April 4, 2010 | 7:16 am

Kosher Wine Basics: Reality 101

Posted by Jeff Morgan

With Passover upon us this year, we were treated to a tsunami of web and print articles concerning kosher wine. Some were correct, but others were riddled with misinformation.

To set the record straight, let’s clarify a few basics from my perspective as a kosher winemaker:

What makes a wine kosher? The fact is that all wine is inherently kosher. However to keep it kosher, it can only be handled by Sabbath-observant Jews.

Does kosher wine need to be blessed by a rabbi? No. But if a commercial winemaker wishes to have a widely accepted kosher certification, the certification will typically be provided by an organization that employs rabbis charged with making sure kosher requirements are honored.

What techniques distinguish kosher winemaking from non-kosher winemaking?

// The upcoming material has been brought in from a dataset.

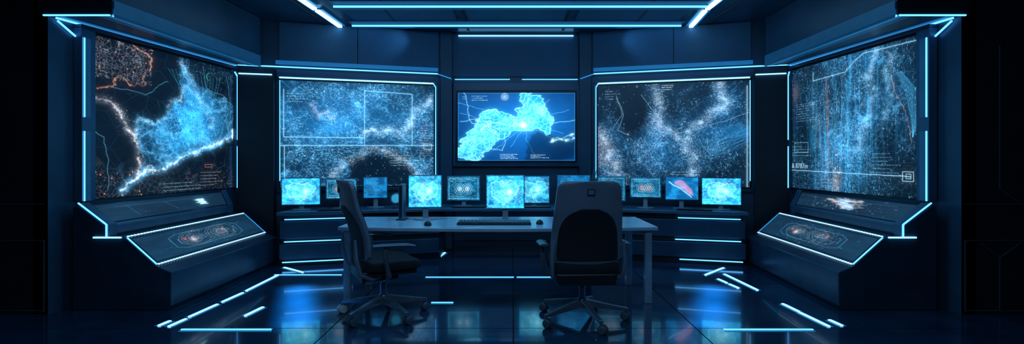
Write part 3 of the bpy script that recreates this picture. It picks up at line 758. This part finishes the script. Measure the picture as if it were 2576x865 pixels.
# ------------------------------------------------------------------ office chairs
def chair(loc,rz,caster_rot,white=False):
    e=empty('office_chair',loc,rz)
    z0,z1=.50,1.10
    def surf(sx,t,off):
        z=z0+(z1-z0)*t
        hw=.275-.045*t**1.5
        if t>.93: hw-=(.05*((t-.93)/.07)**2)
        if t<.06: hw-=.03*((.06-t)/.06)**2
        y=-.235-.13*t+.0225*math.sin(min(1,t*1.6)*math.pi)+.05*(sx*sx)
        return Vector((sx*hw,y+off,z))
    def sheet(b,sf,nx,nz,th,mat):
        vs=[];fs=[]
        for o in(0,1):
            for j in range(nz+1):
                for i in range(nx+1): vs.append(sf(-1+2*i/nx,j/nz,o*th))
        N=(nx+1)*(nz+1)
        for j in range(nz):
            for i in range(nx):
                a=j*(nx+1)+i; fs.append((a,a+1,a+nx+2,a+nx+1)); fs.append((N+a,N+a+nx+1,N+a+nx+2,N+a+1))
        for i in range(nx):
            fs.append((i,N+i,N+i+1,i+1)); a=nz*(nx+1)+i; fs.append((a,a+1,N+a+1,N+a))
        for j in range(nz):
            a=j*(nx+1); fs.append((a,a+nx+1,N+a+nx+1,N+a)); a+=nx; fs.append((a,N+a,N+a+nx+1,a+nx+1))
        b.add(vs,fs,mat)
    b=B(); sheet(b,lambda s,t,o:surf(s,t,o),16,26,.035,M_shell); b.build('backrest_shell',e,.008,True)
    b=B(); sheet(b,lambda s,t,o:surf(s*.9,.03+t*.93,.034+o),14,20,.018,M_fab); b.build('backrest_cushion',e,.006,True)
    def ins(s,t,o):
        k=max(.84*max(0,1-t**5)**.45,.25)
        return surf(s*k,t*.66,-.006+o)
    b=B(); sheet(b,ins,14,30,.008,M_mesh); b.build('backrest_insert',e,0,True)
    b=B(); p=surf(0,.87,-.004); b.box(p,(.055,.004,.045),M_blk); b.box(p+Vector((0,-.002,0)),(.042,.004,.033),M_shell); b.build('badge',e)
    b=B()
    vs=[];fs=[];nx=14;ny=14
    def seat(u,v,o):
        x=u*.265; y=.235*v+.02
        r=(abs(u)**6+abs(v)**6)
        if r>1: k=r**(-1/6.0); x*=k; y=.235*v*k+.02
        z=.485-.012*(1-u*u)-.04*max(0,v-.6)**2*4-(.012 if abs(u)>.95 or abs(v)>.95 else 0)
        return Vector((x,y,z if o else .405))
    for o in(0,1):
        for j in range(ny+1):
            for i in range(nx+1): vs.append(seat(-1+2*i/nx,-1+2*j/ny,o))
    N=(nx+1)*(ny+1)
    for j in range(ny):
        for i in range(nx):
            a=j*(nx+1)+i; fs.append((a,a+nx+1,a+nx+2,a+1)); fs.append((N+a,N+a+1,N+a+nx+2,N+a+nx+1))
    for i in range(nx):
        fs.append((i,i+1,N+i+1,N+i)); a=ny*(nx+1)+i; fs.append((a,N+a,N+a+1,a+1))
    for j in range(ny):
        a=j*(nx+1); fs.append((a,N+a,N+a+nx+1,a+nx+1)); a+=nx; fs.append((a,a+nx+1,N+a+nx+1,N+a))
    b.add(vs,fs,M_fab); b.build('seat',e,.012,True)
    b=B(); b.box((0,.0,.385),(.46,.42,.045),M_blk); b.box((0,-.03,.335),(.20,.26,.07),M_blk)
    b.box((0,-.20,.36),(.44,.03,.09),M_blk)
    b.build('seat_pan',e,.012)
    b=B()
    for sx in(-1,1):
        b.tube([(sx*.10,-.05,.34),(sx*.22,-.15,.345),(sx*.265,-.24,.40),(sx*.27,-.27,.52),(sx*.255,-.275,.66)],[.018,.018,.018,.016,.010],M_shell,10)
    b.build('back_support',e,0,True)
    b=B()
    for sx in(-1,1):
        b.tube([(sx*.20,-.02,.36),(sx*.29,-.03,.37),(sx*.315,-.05,.44),(sx*.32,-.07,.56),(sx*.315,-.05,.60)],[.02,.02,.018,.016,.016],M_arm,10)
        pts=[(sx*.315,-.16,.612),(sx*.32,-.08,.612),(sx*.325,.02,.610),(sx*.315,.10,.604),(sx*.29,.16,.592)]
        b.tube(pts,[.010,.014,.014,.013,.008],M_arm,12,rx=.035)
    b.build('armrests',e,0,True)
    b=B()
    b.cyl((0,0,.10),(0,0,.17),.045,.038,M_chrome); b.cyl((0,0,.17),(0,0,.26),.027,.027,M_chrome); b.cyl((0,0,.26),(0,0,.33),.018,.018,M_chrome)
    b.tube([(-.2,-.02,.34),(-.08,0,.29),(0,0,.275),(.08,0,.29),(.2,-.02,.34)],.010,M_chrome,8)
    for k in range(5):
        a=caster_rot+k*2*math.pi/5; d=Vector((math.cos(a),math.sin(a),0)); q=Vector((-d.y,d.x,0))
        A=[d*.02+q*.028+Vector((0,0,.165)),d*.02-q*.028+Vector((0,0,.165)),d*.02-q*.028+Vector((0,0,.105)),d*.02+q*.028+Vector((0,0,.105))]
        C=[d*.36+q*.015+Vector((0,0,.098)),d*.36-q*.015+Vector((0,0,.098)),d*.36-q*.015+Vector((0,0,.076)),d*.36+q*.015+Vector((0,0,.076))]
        b.loft(A,C,M_chrome)
    b.build('star_base',e,.006)
    b=B()
    for k in range(5):
        a=caster_rot+k*2*math.pi/5; c=Vector((math.cos(a)*.35,math.sin(a)*.35,0)); w=a*1.7+k
        ax=Vector((math.cos(w),math.sin(w),0)); tr=Vector((-ax.y,ax.x,0))*.015
        for sg in(-1,1):
            b.cyl(c+tr+ax*sg*.008+Vector((0,0,.034)),c+tr+ax*sg*.030+Vector((0,0,.034)),.034,.031,M_white if (white and k==white-1) else M_arm,20)
        b.cyl(c+Vector((0,0,.04)),c+Vector((0,0,.085)),.011,.011,M_chrome,10)
        b.box(c+tr*.6+Vector((0,0,.058)),(.03,.03,.02),M_blk)
    b.build('castors',e,.003,True)
chair((.55,4.06,0),math.radians(3),math.radians(-78))
chair((-1.04,4.18,0),math.radians(-62),math.radians(15),4)

# ------------------------------------------------------------------ lamps
def area(name,loc,rot,sx,sy,p,c=(.15,.5,1),spread=180):
    l=bpy.data.lights.new(name,'AREA'); l.shape='RECTANGLE'; l.size=sx; l.size_y=sy; l.energy=p; l.color=c; l.spread=math.radians(spread)
    o=bpy.data.objects.new(name,l); o.location=loc; o.rotation_euler=rot; col.objects.link(o); return o
def spot(name,loc,tgt,p,ang,c=(.15,.5,1),blend=.8,rad=.02):
    l=bpy.data.lights.new(name,'SPOT'); l.energy=p; l.spot_size=math.radians(ang); l.spot_blend=blend; l.color=c; l.shadow_soft_size=rad
    o=bpy.data.objects.new(name,l); o.location=loc; d=Vector(tgt)-Vector(loc); o.rotation_euler=d.to_track_quat('-Z','Y').to_euler(); col.objects.link(o); return o
for s in(-1,1):
    spot('wall_washer',P(s,-1.15,6.93,2.93),P(s,-2.6,6.72,2.72),9,80,(.18,.52,1),1.0)
    area('floor_streak_fill',P(s,-1.86,4.5,3.0),(0,0,math.radians(-22.5*s)),.16,1.35,13,(.02,.46,1),7)  # added beam, imitates the streak of monitor glow reflected in the floor
area('room_fill_light',(0,4.2,3.0),(0,0,0),3.5,1.0,36,(.16,.54,1))  # added overhead fill, makes up for the weak light of the strips
area('room_fill_light',(0,1.0,3.0),(math.radians(25),0,0),3.0,.6,50,(.32,.62,1))  # added fill out of view, brightens the chairs
spot('ceiling_spot',(0,6.1,2.98),(0,6.7,0),40,90,(.12,.48,1),1.0)
w=bpy.data.worlds.new('world'); S.world=w; w.use_nodes=True
w.node_tree.nodes['Background'].inputs[0].default_value=(.02,.06,.12,1); w.node_tree.nodes['Background'].inputs[1].default_value=.05

# ------------------------------------------------------------------ camera
cam=bpy.data.cameras.new('camera'); co=bpy.data.objects.new('camera',cam); col.objects.link(co)
co.location=(0,0,1.26); co.rotation_euler=(math.radians(90),0,0)
cam.sensor_width=36; cam.lens=1300/2576*36; cam.shift_y=-32.5/2576
cam.clip_start=.05; cam.clip_end=60
S.camera=co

Aside from not working on the Sabbath or other holy days, there is no such thing as a kosher winemaking technique. Kosher wines are made exactly like non-kosher wines, which leaves the door open to a wide variety of methods. Both kosher and non-kosher winemakers may choose to vary their techniques. But this typically has nothing to do with the wine’s being kosher. It’s just about making wine.

Is there a kosher wine style? Kosher wines come in all styles and colors. During the last 150 years in America, native Concord grapes became the foundation for something mistakenly referred to as “traditional” kosher wine. Unfortunately, Concord grapes are not even the right species of grape for making quality wine. Concord grape wine’s foxy “sweet-and-sour” aspect remains an unfortunate chapter in the history of kosher winemaking. This is not what our ancestors in Jerusalem drank! And it is certainly not “traditional.”

Kosher wines are not boiled. Yet some kosher wines may be flash-pasteurized. These flash-pasteurized wines are called, “mevushal,” which means, cooked, in Hebrew. What’s that all about? Sad to say, it’s about some two or three millennia of weird notions that have done nothing to improve the quality of Jewish wine or the reputation of Jewish winemakers.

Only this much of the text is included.